05 Şubat 2009

Lost In Translation



Sene 2003, yurtta ciddi bir film izleme tufanına kapılmışız ve günde 4 film izlediğimiz zamanlar oluyor. Lost in Translation ile bu furyada rastlaştık. Babasından torpilli Sofia Coppola idi filmi listeye alışımızın ana nedeni. Yaklaşık 100 dakika sonunda genel kanısı olumluydu nam-ı diğer "film jüri" mizin. Zaten film bitince ışıklar açılır, buruşturulan gözler ile birbirimize bakar ve hemen eleştiriye başlardık.

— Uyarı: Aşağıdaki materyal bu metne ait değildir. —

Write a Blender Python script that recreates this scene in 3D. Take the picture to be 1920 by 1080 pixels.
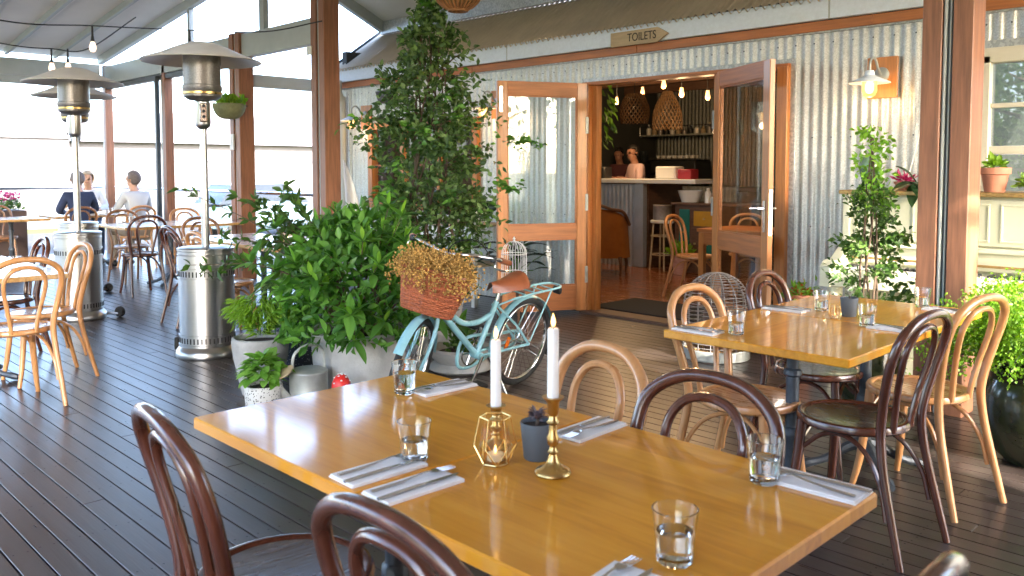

Tam 5 yıl sonra filmi farklı bir göz ile izlemek ani verilmiş bir karardı, tabiki bunda 2 Japonya seyehati sonrası bu kültüre olan aşinalığın bana daha farklı bir bakış açısı katacağına dair inancımın payı büyüktü. Neyse, saat 22:50'de üşenmeden oturdum ekran karşısına ve ilk seyredişimden daha büyük bir beğeni ile bitirdim filmi.

Filmi spoiler'sız özetlersek : Bob Crane orta yaşlı, karısı ile uzun zamandır iletişimini yitirmiş, çocukları ile de pek avunamayan ve orta yaş bunalımı içinde bir aktördür. Tüm bunlar yetmezmiş gibi bir de reklam filmi çekimi için Tokyo’da olması ise olayların başlangıç noktası. Bu kültüre olan yabancılığın şaşkınlık ile bezenişi , bir süre sonra yalnızlığı dönüşen bu sürecin Charlotte ile tanışınca yeni ufuklara yelken açması ve bu sıkıcı şehrin daha ilgi çekici bir havaya bürünmesi ise filmin ana omurgasını oluşturuyor. Sonrasında yaşananların düşündürdükleri ve vermiş olduğu mesajlar ise fili daha bir izlenesi kılıyor.


Bir defa eğer Japon kültürü hakkında bilginiz var ise ya da hayatınızın belli bir döneminde Japonlar çalışmış / yaşamış iseniz Bob ve Charlotte'nin yaşadıkları çok tanıdık geliyor size. Tokyo'nun farklı ama bir o kadar da yalnızlaştıran havası filmde çok iyi verilmiş. Scarlet'in henüz 19 yaşında iken sahneye koyduğu oyunculuk o kadar etkileyici ki "ilgisiz kocasına" ciddi manada sinirleniyorsunuz hatta ağzınızdan "Ah be bir böyle bir hatun böyle bir yalnız bırakılır mı?" cümlesi dökülüveriyor kesintisiz oyunculuğu ve duru güzelliğine karşılık olarak. Bill Murray'da etkileyici bir performans ile karşımızda, özellikle jest ve mimiklerini kullanışı süper.

Durağan ama sıkmayan, bir aşk hikayesini değil yalnızlıkların ortak eksende buluşmasını anlatan ve Coppola'nın usta yönetmenliği ile birleşen izlenesi bir film "Lost In Translation".